How to rite rite
- Don’t abbrev.
- Check to see if you any words out.
- Be carefully to use adjectives and adverbs correct.
- About sentence fragments.
- Always avoid alliteration.
- Prepositions are not words to end sentences with.
- Avoid clichés like the plague.
- Employ the vernacular.
- Eschew ampersands & abbreviations, etc.
- Parenthetical remarks (however relevant) are unnecessary.
- It is wrong ever to split an infinitive.
- Contractions aren’t necessary.
- Foreign words and phrases are not apropos.
- One should never generalize.
- Eliminate quotations. As Ralph Waldo Emerson once said: “I hate quotations. Tell me what you know.”
- Comparisons are as bad as clichés.
- Don’t be redundant; don’t use more words than necessary; it’s highly superfluous.
- Profanity sucks.
- Be more or less specific.
- Understatement is always best.
- Exaggeration is a billion times worse than understatement.
- One-word sentences? Eliminate.
- Analogies in writing are like feathers on a snake.
- The passive voice is to be avoided.
- Go around the barn at high noon to avoid colloquialisms.
- Even if a mixed metaphor sings, it should be derailed.
- Who needs rhetorical questions?
- When dangling, don’t use participles.
- Don’t use no double negatives.
- Each pronoun agrees with their antecedent.
- Just between you and I, case is important.
- Join clauses good, like a conjunction should.
- Don’t use commas, that aren’t necessary.
- It’s important to use apostrophe’s right.
- It’s better not to unnecessarily split an infinitive.
- Never leave a transitive verb just lay there without an object.

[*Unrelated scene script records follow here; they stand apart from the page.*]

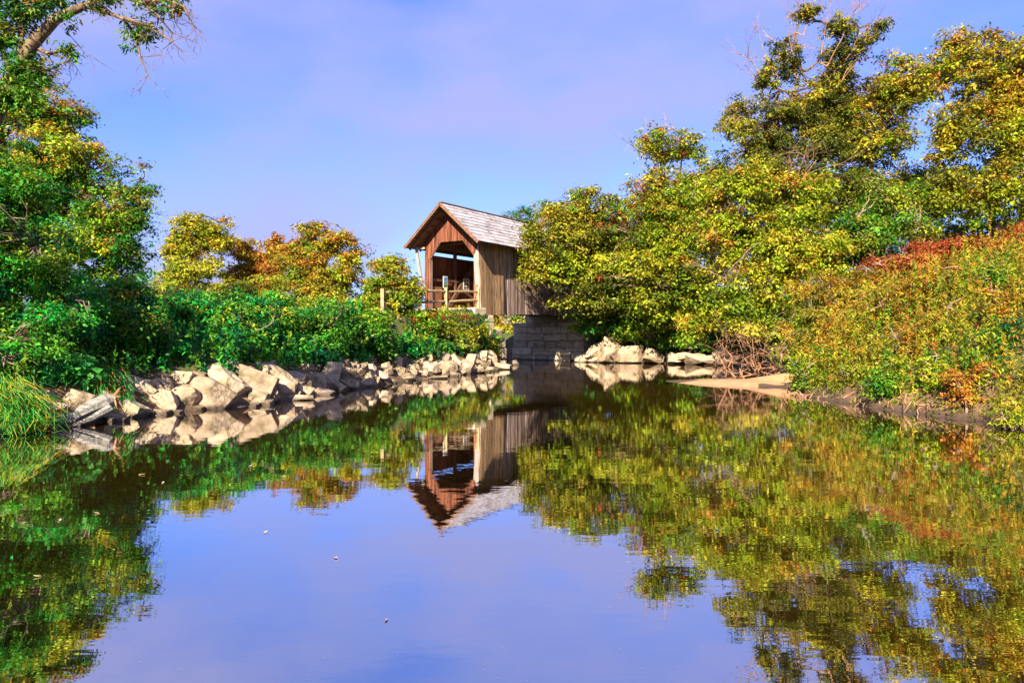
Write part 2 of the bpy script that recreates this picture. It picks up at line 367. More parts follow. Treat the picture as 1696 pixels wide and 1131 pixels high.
# frame
for s in (-1, 1):
    for z in (3.78, -.1):
        b = MB(); b.beam((s * 1.83, .1, z), (s * 1.83, LEN, z + .15), .2, .26); b.build('chord', M['beam'], bridge)
    for u in (.12, 2.7, 5.0, 7.4, 9.8, 12.2):
        b = MB(); b.beam((s * 1.83, u, 0), (s * 1.83, u, 3.7), .16, .18); b.build('post', M['beam'], bridge)
    b = MB(); b.beam((s * 1.73, 1.9, .1), (s * 1.73, 5.2, 3.55), .14, .24); b.build('brace', M['beam'], bridge)
    b = MB(); b.beam((s * 1.73, 11.4, .1), (s * 1.73, 8.6, 3.55), .14, .24); b.build('brace', M['beam'], bridge)
    b = MB(); b.beam((s * 1.80, .1, 1.72), (s * 1.80, LEN, 1.85), .10, .14); b.build('girt', M['beam'], bridge)
b = MB(); b.beam((-1.68, 3.2, 1.3), (-1.68, 5.6, .1), .12, .18); b.build('brace', M['beam'], bridge)
for u in (1.4, 3.6, 5.8, 8.0, 10.2, 12.4):
    b = MB(); b.beam((-1.9, u, 3.98), (1.9, u, 3.98), .18, .2); b.build('tie_beam', M['beam'], bridge)
for i in range(54):
    b = MB(); u = i * .25; z = camber(u)
    b.box((-1.9, u + .006, -.09 + z), (1.9, u + .244, -.02 + z + random.uniform(-.008, .004))); b.build('deck_plank', M['grey_wood'], bridge)
for u in np.arange(.3, LEN, 1.5):
    b = MB(); b.beam((-1.9, u, -.26 + camber(u)), (1.9, u, -.26 + camber(u)), .2, .3); b.build('floor_beam', M['beam'], bridge)
b = MB()                                             # reddish dado panel inside the portal
for i in range(6): b.box((-1.74, .22, .02 + i * .215), (-1.70, 1.2, .02 + i * .215 + .208))
b.build('dado_panel', M['panel_red'], bridge)

roof = empty('roof'); roof.parent = bridge
sl = math.hypot(ROOF_W, APEX - EAVE); tdir = Vector((ROOF_W / sl, 0, -(APEX - EAVE) / sl)); tn = Vector((-tdir.z, 0, tdir.x))
rows = 10; ex = sl / rows
for i in range(rows):
    y = -OVER - (.45 if i % 2 else 0) * .9; s0 = i * ex
    while y < LEN + .5:
        w = .9; y0, y1 = max(y, -OVER) + .006, min(y + w, LEN + .6) - .006
        if y1 - y0 > .08:
            a = Vector((0, 0, APEX)) + tdir * (s0 - .05) + tn * .012; c = Vector((0, 0, APEX)) + tdir * (s0 + ex + random.uniform(-.012, .012)) + tn * (.04 + random.uniform(0, .012))
            b = MB(); b.prism([a + Vector((0, y0, 0)), a + Vector((0, y1, 0)), c + Vector((0, y1, 0)), c + Vector((0, y0, 0))], tuple(-tn * .022))
            b.build('shingle', M['roof'], roof)
        y += w
for s in (-1, 1):                                    # boarding under the shingles
    b = MB(); a = Vector((0, 0, APEX - .03)); e = Vector((s * (ROOF_W - .03), 0, EAVE - .03 + .02))
    off = Vector((0, -OVER + .02, 0)); far = Vector((0, LEN + .55, 0))
    b.prism([a + off, e + off, e + far, a + far], (0, 0, -.05)); b.build('roof_boarding', M['beam'] if s > 0 else M['barge'], roof)
    b = MB(); b.beam((0, -OVER - .02, APEX - .06), (s * (ROOF_W + .01), -OVER - .02, EAVE - .06), .05, .17); b.build('bargeboard', M['barge'], roof)
    for u in (-.75, 0.2):
        b = MB(); b.beam((0, u, APEX - .2), (s * (ROOF_W - .1), u, EAVE - .12), .08, .13); b.build('rafter', M['beam'], roof)
    for k in range(6):
        x = s * (.35 + k * .42); b = MB(); b.beam((x, -OVER + .06, roof_under(x) + .02), (x, .0, roof_under(x) + .02), .09, .09); b.build('lookout', M['barge'], roof)
b = MB(); b.beam((0, -OVER - .04, APEX + .035), (0, LEN + .6, APEX + .035), .2, .05); b.build('ridge_cap', M['barge'], roof)

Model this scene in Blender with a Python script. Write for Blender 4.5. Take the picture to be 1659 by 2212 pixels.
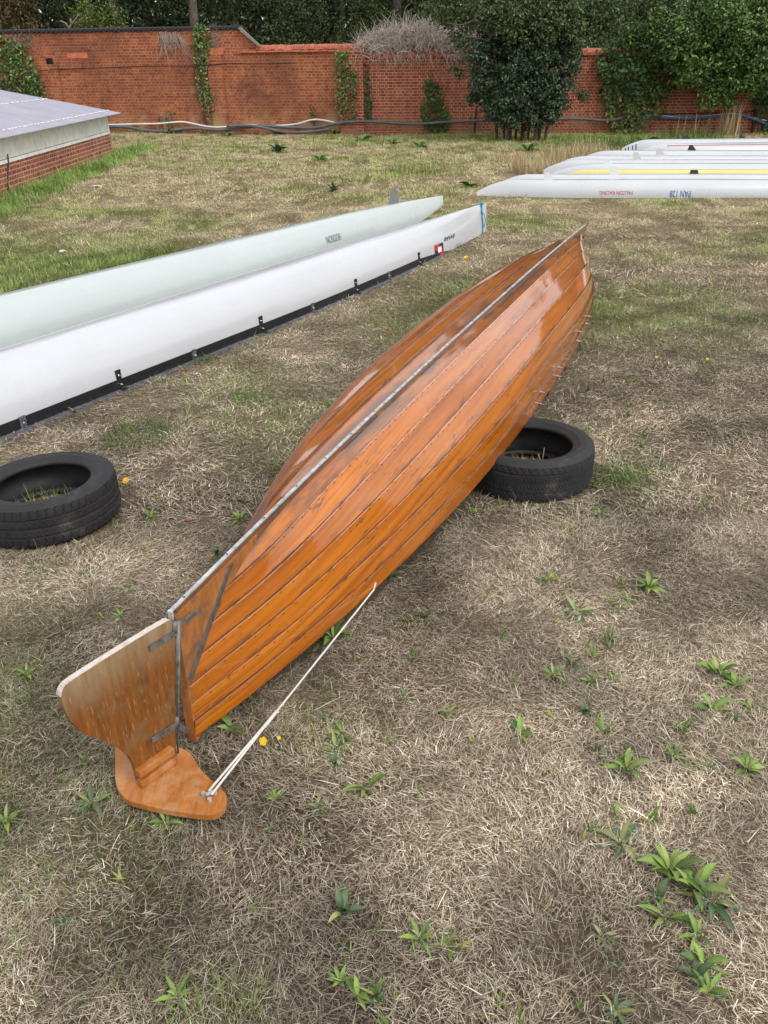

- Only Proper Nouns should be capitalized. also a sentence should begin with a capital and end with a period
- Use hyphens in compound-words, not just in any two-word phrase.
- In letters compositions reports and things like that we use commas to keep a string of items apart.
- Watch out for irregular verbs which have creeped into our language.
- Verbs has to agree with their subject.
- Avoid unnecessary redundancy.
- A writer mustn’t shift your point of view.
- Don’t write a run-on sentence you’ve got to punctuate it.